Unfortunately, the hurdy-gurdy and the pipes could, apparently, not compare in sweetness to the newfangled squeezing instrument. The hurdy-gurdy and pipes also suffered in comparison because they are notoriously difficult to keep in tune. The accordion, having steel reeds, stays in tune for years. It almost seems unnatural.
Enter the accordion!

Thus the accordion entered France, an invasive species, like so much wheezing cheatgrass. Then, during the last half of the 19th century, a wave of migrants traveled from Auvergne to Paris seeking opportunity.  Like black musicians in the American south moving north to Chicago, the Auvergnat formed their own communities and brought their music with them. Some things changed.

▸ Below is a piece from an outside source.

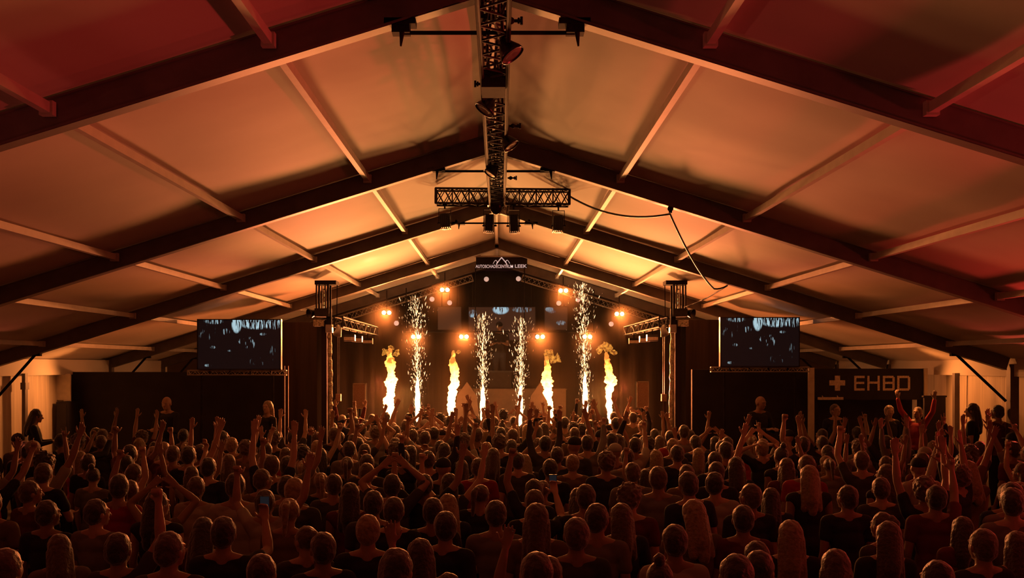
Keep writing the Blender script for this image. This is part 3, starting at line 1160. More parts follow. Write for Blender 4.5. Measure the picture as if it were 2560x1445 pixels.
# lighting bars with paired lamps
YL = 25.5
bm = NB()
tube(bm, [(-2.35, YL, 3.66), (2.35, YL, 3.66)], .022, 8)
for x in (-2.3, 2.3, -.6, .6):
    tube(bm, [(x, YL, 3.66), (x, YL, zfab(x) - .12)], .012, 6)
tag(done('lighting_bar', bm, 'black'), 'thin horizontal black bar across the stage carrying four pairs of lamps', 'bar')
for i, (px, py, lab) in enumerate(((1112, 725, 'pair of glowing lamps high left of the stage centre, level with the right high pair'),
                                   (1408, 727, 'pair of glowing lamps high right of the stage centre'),
                                   (967, 782, 'pair of glowing lamps above the leftmost flame'),
                                   (1548, 785, 'pair of glowing lamps above the rightmost flame'),
                                   (1040, 842, 'pair of glowing lamps inside the leftmost spark fountain'),
                                   (1160, 842, 'pair of glowing lamps over the second flame from left'),
                                   (1350, 842, 'pair of glowing lamps over the second flame from right'),
                                   (1468, 842, 'pair of glowing lamps inside the rightmost spark fountain'))):
    c = at(px, py, YL)
    c.y = YL - .06
    t = thing('twin_lamp', lab, 'light', tuple(c), 'paired lamps over the stage')
    bm = NB()
    box(bm, c.x - .13, c.x + .13, c.y + .015, c.y + .09, c.z - .06, c.z + .06)
    part('housing', bm, 'black', t)
    for s in (-1, 1):
        bm = NB()
        lathe(bm, [(.0, -.03), (.035, -.022), (.048, -.0), (.048, .012)], (c.x + s * .065, c.y, c.z), Vector((0, 1, 0)), 16)
        part('bulb', bm, 'bulb', t, True)
    bm = NB()
    tube(bm, [(c.x, c.y + .06, c.z + .06), (c.x, c.y + .06, 3.66 if py == 842 else zfab(c.x) - .03)], .010, 6)
    part('hanger', bm, 'black', t)
    spot((c.x, c.y - .06, c.z), (c.x * 1.2, 12, .8), 850, (1, .28, .07), 84, .9, .05)
for px, py, lab in ((1216, 698, 'small round pinkish globe left under the logo sign'), (1296, 697, 'small round pinkish globe right under the logo sign'),
                    (1080, 748, 'small round globe above the leftmost spark fountain'), (1124, 757, 'small round globe under the high left lamp pair'),
                    (1397, 758, 'small round globe under the high right lamp pair'), (1445, 749, 'small round globe beside the top of the rightmost sparks'),
                    (991, 808, 'small round globe above the leftmost flame'), (1528, 810, 'small round globe above the rightmost flame')):
    c = at(px, py, 26.0)
    t = thing('globe_lamp', lab, 'lamp', tuple(c), 'round globes over the stage')
    bm = NB()
    ball(bm, c, .062, 20, 14)
    part('globe', bm, 'globe', t, True)
    bm = NB()
    tube(bm, [c + Vector((0, 0, .06)), (c.x, 26.0, zfab(c.x) - .04)], .006, 5)
    part('cord', bm, 'black', t)

# ------------------------------------------------------------------ flames and sparks
FR = random.Random(7)


def flame(px, bx, ytop, lab, prof, puffs):
    Y = 25.35
    top = at(px, ytop, Y)
    b = at(bx, 1020, Y)
    t = thing('flame_jet', lab, 'flame', (b.x, Y, 1.2), 'flame jets on the stage')
    bm = NB()
    box(bm, b.x - .13, b.x + .13, Y - .12, Y + .12, 1.2, 1.36)
    lathe(bm, [(.05, 0), (.05, .05), (.03, .06)], (b.x, Y, 1.36))
    part('burner', bm, 'black', t)
    bm = NB()
    n, seg = 64, 22
    rings = []
    z0 = 1.42
    ph = FR.uniform(0, 9)
    prof = [q * .84 for q in prof]
    for i in range(n + 1):
        u = i / n
        z = z0 + (top.z - z0) * u
        k = u * (len(prof) - 1)
        r0 = prof[int(k)] + (prof[min(int(k) + 1, len(prof) - 1)] - prof[int(k)]) * (k - int(k))
        cx = b.x + (top.x - b.x) * u + .035 * math.sin(u * 9 + ph) * u ** .5
        ring = []
        for s in range(seg):
            a_ = 2 * PI * s / seg
            d = Vector((math.cos(a_), math.sin(a_), 0))
            q = Vector((cx, Y, z)) + d * r0
            nn = noise.noise(q * 7 + Vector((ph, 0, 0))) * .8 + noise.noise(q * 17) * .6 + noise.noise(q * 38) * .3
            r = max(.004, r0 * (1 + nn * min(1, .4 + u)))
            ring.append(bm.verts.new(Vector((cx, Y, z)) + d * r))
        rings.append(ring)
    for A_, B_ in zip(rings, rings[1:]):
        for s in range(seg):
            bm.faces.new((A_[s], A_[(s + 1) % seg], B_[(s + 1) % seg], B_[s]))
    bm.faces.new(rings[-1])
    part('fire_column', bm, 'flame', t, True)
    for (qx, qy, r) in puffs:
        c = at(qx, qy, Y)
        bm = NB()
        for k in range(7):
            o_ = Vector((FR.uniform(-1, 1), FR.uniform(-.6, .6), FR.uniform(-.8, .8))) * r * .75
            ball(bm, c + o_, r * FR.uniform(.3, .62), 14, 10)
        for v in bm.verts:
            v.co += Vector((noise.noise(v.co * 13), noise.noise(v.co * 13 + Vector((9, 0, 0))), noise.noise(v.co * 17 + Vector((0, 5, 0))))) * r * .45
        part('fire_puff', bm, 'puff', t, True)


flame(978, 972, 868, 'leftmost tall white-hot flame jet on the stage', [.05, .10, .12, .12, .11, .13, .12, .11, .12, .07, .03], [(965, 878, .10), (993, 882, .09), (978, 870, .07)])
flame(1137, 1128, 876, 'second flame jet from the left, forked at its tip', [.04, .09, .11, .09, .10, .12, .13, .12, .10, .06, .02], [(1146, 880, .05)])
flame(1362, 1378, 884, 'third flame jet with a round yellow puff at its right', [.04, .07, .08, .08, .10, .13, .14, .10, .08, .06, .03], [(1386, 890, .16), (1371, 884, .10)])
flame(1519, 1526, 880, 'rightmost flame jet with ragged orange puffs on top', [.04, .07, .08, .07, .08, .10, .14, .13, .10, .07, .03], [(1508, 872, .13), (1530, 876, .12), (1512, 862, .09)])


def fountain(bx, tx, ytop, spread, lab, n=330):
    n = int(n * 1.35)
    Y = 25.05
    t = thing('spark_fountain', lab, 'spark fountain', (at(bx, 1030, Y).x, Y, 1.2), 'spark fountains on the stage')
    b = at(bx, 1030, Y)
    top = at(tx, ytop, Y)
    bm = NB()
    box(bm, b.x - .1, b.x + .1, Y - .1, Y + .1, 1.2, 1.34)
    part('machine', bm, 'black', t)
    bm = NB()
    H = top.z - 1.36
    pts, rs = [], []
    for i in range(12):
        u = i / 11
        pts.append((b.x + (top.x - b.x) * u * .35 + .01 * math.sin(i * 2), Y, 1.36 + H * .40 * u))
        rs.append(.03 + .035 * math.sin(PI * min(1, u * 1.1)) if i < 11 else .006)
    tube(bm, pts, rs, 10)
    part('bright_jet', bm, 'jet', t, True)
    for nm, m_, cnt, size in (('sparks', 'spark', n, .011), ('embers', 'spark_dim', n, .010)):
        bm = NB()
        for k in range(cnt):
            u = FR.random() ** 1.2
            z = 1.5 + H * u
            wd = spread * (.12 + .88 * min(1, u * 1.25) ** .8)
            a_ = FR.uniform(0, 2 * PI)
            rad = wd * abs(FR.gauss(0, .42))
            if nm == 'embers':
                rad *= 1.4
            x = b.x + (top.x - b.x) * u + math.cos(a_) * rad
            y = Y + math.sin(a_) * rad
            s = size * FR.uniform(.45, 1.4)
            ln = s * FR.uniform(1.2, 4.6)
            lean = Vector((math.cos(a_) * .25 + FR.uniform(-.2, .2), 0, 1)).normalized()
            c = Vector((x, y, z))
            vs = [bm.verts.new(c + lean * ln), bm.verts.new(c - lean * ln)] + [bm.verts.new(c + Vector(q) * s * .55) for q in ((1, 0, 0), (0, 1, 0), (-1, 0, 0), (0, -1, 0))]
            for q in range(4):
                bm.faces.new((vs[0], vs[2 + q], vs[2 + (q + 1) % 4]))
                bm.faces.new((vs[1], vs[2 + (q + 1) % 4], vs[2 + q]))
        o = part(nm, bm, m_, t)
        o['kind'] = 'stuff'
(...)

The accordionists formed into large bands and added a rhythm section (often including, yes, a banjo). They adopted the fleeter, more harmonically flexible, chromatic accordion, as opposed to the more limited (but, if I may, far more charming) diatonic accordion. They played music more swiftly and with more ornaments than ever before. The rural music they’d brought with them became florid, smokey, and urban. Still beautiful, but in a completely different way. This music, bal musette, became the Next Big Thing in Paris, and, once Edith Piaf emerged, provided the soundtrack for fifty years of Parisian life, legend, and cliché.
Jean Blanchard’s recording


of solo accordéon diatonique

But the original kernel continued to exist. As with much ethnic music, it seemed in danger of dying out until, in the 1960s and ‘70s, the same folk music wave that brought blues to the fore in Britain and the United States inspired artists such as Jean Blanchard, La Chavannée, and others. They combined all of the instruments of French dance music — accordion, pipes, hurdy gurdy, recorder, and violin, as well as voice — into bands, and looked at the bourrées, mazurkas, and waltzes in their simpler forms. The results were sublime.